Interrogé pour obtenir son point de vue, un ancien Chief Executive Officer (CEO) déplore qu’Air Mauritius ne soit plus cotée en bourse, car cela aurait nécessité une certaine transparence. « À travers le rapport annuel, nous aurions pu mieux comprendre la situation. Nous aurions pu déterminer la nature des dettes. À partir des informations disponibles, j’ai peur que le niveau d’endettement n’ait pas changé depuis la mise sous administration volontaire. La majeure partie des dettes liées aux avions achetés semble encore présente. Cependant, des informations cruciales manquent pour se faire une opinion éclairée. Le conseil d’administration devrait fournir des explications claires », affirme-t-il.
Et il ajoute que « ce qui est raisonnable ou non, c’est le niveau d’endettement par rapport aux revenus anticipés et aux actifs de la compagnie. Normalement, il faudrait disposer d’assez d’actifs pour pouvoir supporter un niveau d’endettement. C’est d’ailleurs ce que regardent les banquiers et les fournisseurs de biens et services avant d’accorder des crédits.

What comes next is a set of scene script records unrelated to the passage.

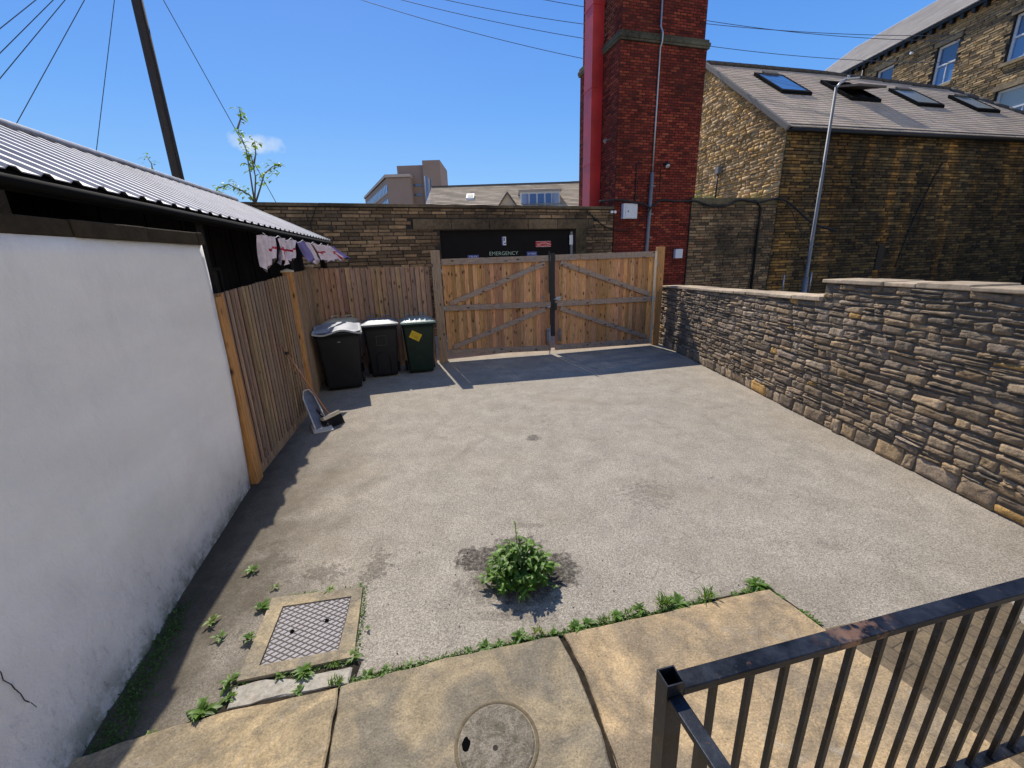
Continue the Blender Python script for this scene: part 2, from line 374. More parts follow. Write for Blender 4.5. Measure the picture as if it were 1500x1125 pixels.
M['shadewood'] = plain('shade_dark_timber', (0.012, 0.010, 0.009), 0.85, var=0.5, scale=4, spec=0.2)  # darkness of the shed interior put into the board colour
M['fascia'] = plain('black_fascia', (0.006, 0.006, 0.006), 0.85, var=0.4, scale=5, spec=0.12)
M['verge'] = plain('verge_mortar', (0.20, 0.18, 0.16), 0.9)
M['slate'] = plain('roof_felt', (0.11, 0.095, 0.08), 0.85)
M['glass'] = glass_mat('window_glass')
M['glassblue'] = glass_mat('sky_glass', (0.10, 0.22, 0.42))  # blue sky reflection tinted into the glass colour
M['glasspale'] = glass_mat('pale_blind_glass', (0.34, 0.37, 0.34), 0.25)
M['cable'] = plain('cable_black', (0.008, 0.008, 0.009), 0.6)
M['wire'] = plain('overhead_wire', (0.05, 0.065, 0.10), 0.6)
M['leaf'] = leaf_mat('weed_leaf', (0.085, 0.165, 0.018), (0.155, 0.265, 0.045))
M['leafpale'] = leaf_mat('pale_leaf', (0.16, 0.24, 0.05), (0.26, 0.32, 0.09))
M['leafdark'] = leaf_mat('dark_leaf', (0.03, 0.075, 0.015), (0.06, 0.12, 0.03))
M['leafmid'] = leaf_mat('mossy_leaf', (0.05, 0.12, 0.02), (0.09, 0.19, 0.035))
M['stem'] = plain('green_stem', (0.10, 0.10, 0.05), 0.7)
M['bark'] = plain('sapling_bark', (0.16, 0.14, 0.11), 0.8)
M['cream'] = plain('bare_timber', (0.62, 0.52, 0.36), 0.7, var=0.15)
M['shaft'] = plain('broom_shaft', (0.34, 0.16, 0.08), 0.55, var=0.2)
M['bristle'] = plain('black_bristles', (0.012, 0.012, 0.014), 0.9)
M['panblue'] = plain('blue_grey_plastic', (0.17, 0.18, 0.21), 0.6, var=0.3)
M['panwhite'] = plain('dirty_white_plastic', (0.60, 0.57, 0.50), 0.6, var=0.3)
M['cloth'] = plain('flag_cloth', (0.72, 0.62, 0.68), 0.9, var=0.15, scale=20)
M['flagred'] = plain('flag_red', (0.45, 0.02, 0.05), 0.9)
M['flagblue'] = plain('flag_violet', (0.22, 0.20, 0.50), 0.9)
M['hoard'] = plain('black_hoarding', (0.006, 0.006, 0.007), 0.7, var=0.4, scale=3, spec=0.15)
M['signblue'] = plain('notice_blue', (0.05, 0.09, 0.30), 0.6)
M['signred'] = plain('notice_red', (0.45, 0.03, 0.03), 0.6)
M['signgreen'] = plain('stencil_green', (0.42, 0.60, 0.48), 0.7)
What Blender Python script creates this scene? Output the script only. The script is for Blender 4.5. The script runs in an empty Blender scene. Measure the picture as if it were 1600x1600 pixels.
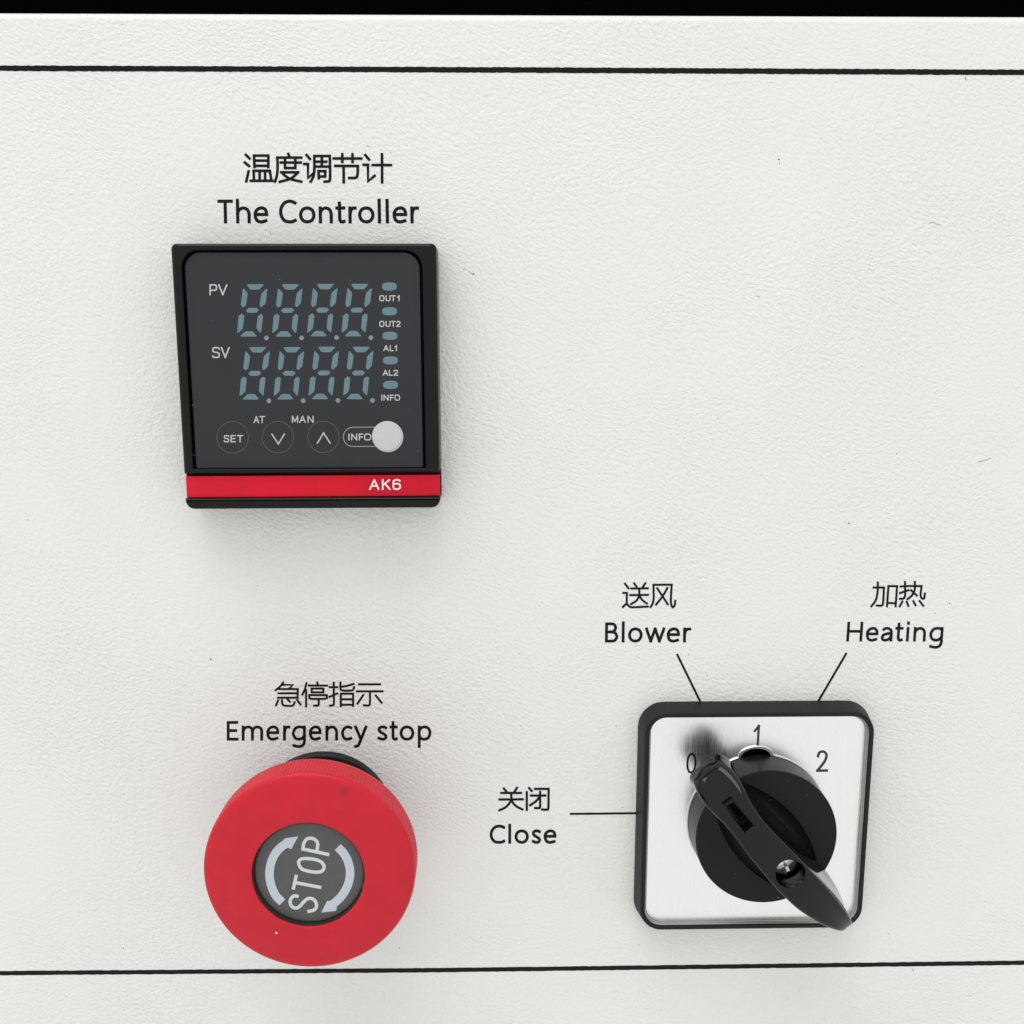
import bpy, bmesh, math, random
from mathutils import Matrix, Vector

random.seed(7)
SC = bpy.context.scene
COL = SC.collection
MM = 0.001

# ---------------------------------------------------------------- camera
FPX, ZD = 1550.0, 195.0            # focal length in photo pixels (1600 wide), camera distance in mm


def norm(a):
    l = math.sqrt(sum(c * c for c in a))
    return tuple(c / l for c in a)


RY, RZ, DY = -0.002, 0.024, 9000.0
R_ = norm((1.0, RY, RZ))
D_ = norm((-(RY * DY + RZ * FPX), DY, FPX))
N_ = (R_[1] * D_[2] - R_[2] * D_[1], R_[2] * D_[0] - R_[0] * D_[2], R_[0] * D_[1] - R_[1] * D_[0])
cam = bpy.data.objects.new('camera', bpy.data.cameras.new('camera'))
COL.objects.link(cam)
right = Vector((R_[0], N_[0], -D_[0]))
down = Vector((R_[1], N_[1], -D_[1]))
fwd = Vector((R_[2], N_[2], -D_[2]))
m = Matrix((right, -down, -fwd)).transposed().to_4x4()
m.translation = Vector((0, -ZD * MM, 0))
cam.matrix_world = m
cam.data.sensor_width = 36
cam.data.lens = FPX / 1600 * 36
cam.data.clip_start = 0.005
cam.data.clip_end = 50
SC.camera = cam

# ---------------------------------------------------------------- light
W = bpy.data.worlds.new('World')
SC.world = W
W.use_nodes = True
bg = W.node_tree.nodes['Background']
bg.inputs[0].default_value = (1.0, 1.0, 0.99, 1)
bg.inputs[1].default_value = 0.89
SC.view_settings.view_transform = 'Standard'
SC.view_settings.look = 'None'
SC.view_settings.exposure = 0
SC.view_settings.gamma = 1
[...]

Raj Ramlugun, l’un des derniers petits actionnaires d’Air Mauritius et membre de la Listed Companies Minority Shareholders Association d’Air Mauritius, souhaite comprendre la nature de ces dettes. « S’agit-il de dettes liées aux avions ? Sont-elles antérieures ou nouvelles ? Et d’où proviennent les bénéfices ? Est-ce l’argent économisé lors de l’administration volontaire, car les administrateurs avaient déclaré avoir économisé Rs 500 millions par an en révisant les accords collectifs des employés ? Air Mauritius devrait fournir de nombreuses précisions pour dissiper les malentendus. Le fait qu’elle ne soit plus cotée en bourse favorise l’opacité. Par conséquent, de nombreuses questions restent sans réponse », déplore-t-il.
Du côté d’Air Mauritius, on déclare qu’il n’est pas possible d’apporter des éclaircissements pour le moment.